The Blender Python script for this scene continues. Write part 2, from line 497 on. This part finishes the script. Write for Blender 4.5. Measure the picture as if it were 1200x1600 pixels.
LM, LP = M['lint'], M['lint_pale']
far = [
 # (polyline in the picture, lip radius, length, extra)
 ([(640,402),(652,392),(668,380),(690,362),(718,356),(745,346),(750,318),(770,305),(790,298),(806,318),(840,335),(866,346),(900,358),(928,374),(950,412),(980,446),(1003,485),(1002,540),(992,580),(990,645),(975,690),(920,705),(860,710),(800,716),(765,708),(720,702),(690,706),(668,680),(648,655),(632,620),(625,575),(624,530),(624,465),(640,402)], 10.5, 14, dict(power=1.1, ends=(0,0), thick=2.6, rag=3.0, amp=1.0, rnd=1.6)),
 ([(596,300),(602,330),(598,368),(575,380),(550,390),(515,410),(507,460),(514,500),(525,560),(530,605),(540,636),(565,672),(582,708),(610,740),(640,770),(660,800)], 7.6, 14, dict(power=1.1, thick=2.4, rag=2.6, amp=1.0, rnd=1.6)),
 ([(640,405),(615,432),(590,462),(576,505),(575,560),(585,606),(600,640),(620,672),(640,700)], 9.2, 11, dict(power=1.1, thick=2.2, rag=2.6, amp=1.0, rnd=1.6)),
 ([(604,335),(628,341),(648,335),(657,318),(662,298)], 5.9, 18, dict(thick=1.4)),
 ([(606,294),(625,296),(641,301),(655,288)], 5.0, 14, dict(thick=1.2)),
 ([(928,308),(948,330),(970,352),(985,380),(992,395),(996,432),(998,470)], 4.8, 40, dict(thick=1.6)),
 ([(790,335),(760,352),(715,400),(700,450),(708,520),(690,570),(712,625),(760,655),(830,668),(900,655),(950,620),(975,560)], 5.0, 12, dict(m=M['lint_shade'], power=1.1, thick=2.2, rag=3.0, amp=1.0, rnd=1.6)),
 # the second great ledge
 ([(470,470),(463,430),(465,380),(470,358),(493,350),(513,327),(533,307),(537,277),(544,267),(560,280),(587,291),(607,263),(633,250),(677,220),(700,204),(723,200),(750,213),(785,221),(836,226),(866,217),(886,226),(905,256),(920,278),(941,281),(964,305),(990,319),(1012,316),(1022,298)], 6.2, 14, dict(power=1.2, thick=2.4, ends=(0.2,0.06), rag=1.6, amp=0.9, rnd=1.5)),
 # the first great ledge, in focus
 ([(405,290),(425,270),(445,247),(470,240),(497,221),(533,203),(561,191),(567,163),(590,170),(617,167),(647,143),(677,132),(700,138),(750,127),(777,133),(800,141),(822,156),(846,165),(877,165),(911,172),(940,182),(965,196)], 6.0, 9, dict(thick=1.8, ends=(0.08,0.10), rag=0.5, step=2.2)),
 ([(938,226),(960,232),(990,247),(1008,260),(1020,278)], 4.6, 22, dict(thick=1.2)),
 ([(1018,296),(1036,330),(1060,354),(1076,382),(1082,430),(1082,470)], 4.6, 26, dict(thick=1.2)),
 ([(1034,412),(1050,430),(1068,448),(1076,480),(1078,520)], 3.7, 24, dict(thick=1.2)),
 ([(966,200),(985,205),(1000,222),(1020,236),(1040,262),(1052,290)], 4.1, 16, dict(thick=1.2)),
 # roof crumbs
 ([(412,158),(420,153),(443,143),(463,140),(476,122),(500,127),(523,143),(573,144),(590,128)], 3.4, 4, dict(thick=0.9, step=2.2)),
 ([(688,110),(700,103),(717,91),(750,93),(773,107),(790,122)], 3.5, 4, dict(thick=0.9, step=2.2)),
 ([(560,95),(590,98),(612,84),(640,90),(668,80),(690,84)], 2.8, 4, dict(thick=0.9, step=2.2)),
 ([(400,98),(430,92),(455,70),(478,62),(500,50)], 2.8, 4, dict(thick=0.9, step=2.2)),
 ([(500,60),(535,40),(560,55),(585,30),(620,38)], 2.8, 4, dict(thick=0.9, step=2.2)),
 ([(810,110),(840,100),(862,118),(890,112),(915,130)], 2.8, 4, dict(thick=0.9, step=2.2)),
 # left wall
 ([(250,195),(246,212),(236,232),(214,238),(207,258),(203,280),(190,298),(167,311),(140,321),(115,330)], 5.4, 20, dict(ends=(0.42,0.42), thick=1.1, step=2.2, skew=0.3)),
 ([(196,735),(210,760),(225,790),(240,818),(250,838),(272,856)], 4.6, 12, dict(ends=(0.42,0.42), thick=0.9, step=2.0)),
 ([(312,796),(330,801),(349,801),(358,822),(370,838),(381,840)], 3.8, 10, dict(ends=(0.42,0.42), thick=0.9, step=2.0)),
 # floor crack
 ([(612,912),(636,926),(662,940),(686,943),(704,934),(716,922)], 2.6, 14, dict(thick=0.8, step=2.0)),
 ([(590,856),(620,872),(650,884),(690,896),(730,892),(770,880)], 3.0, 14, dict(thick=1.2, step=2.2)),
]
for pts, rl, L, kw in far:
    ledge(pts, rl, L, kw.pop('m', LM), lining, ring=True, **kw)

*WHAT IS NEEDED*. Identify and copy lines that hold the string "ledge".

*RIGHT ANSWER*.
 # the second great ledge
 # the first great ledge, in focus
    ledge(pts, rl, L, kw.pop('m', LM), lining, ring=True, **kw)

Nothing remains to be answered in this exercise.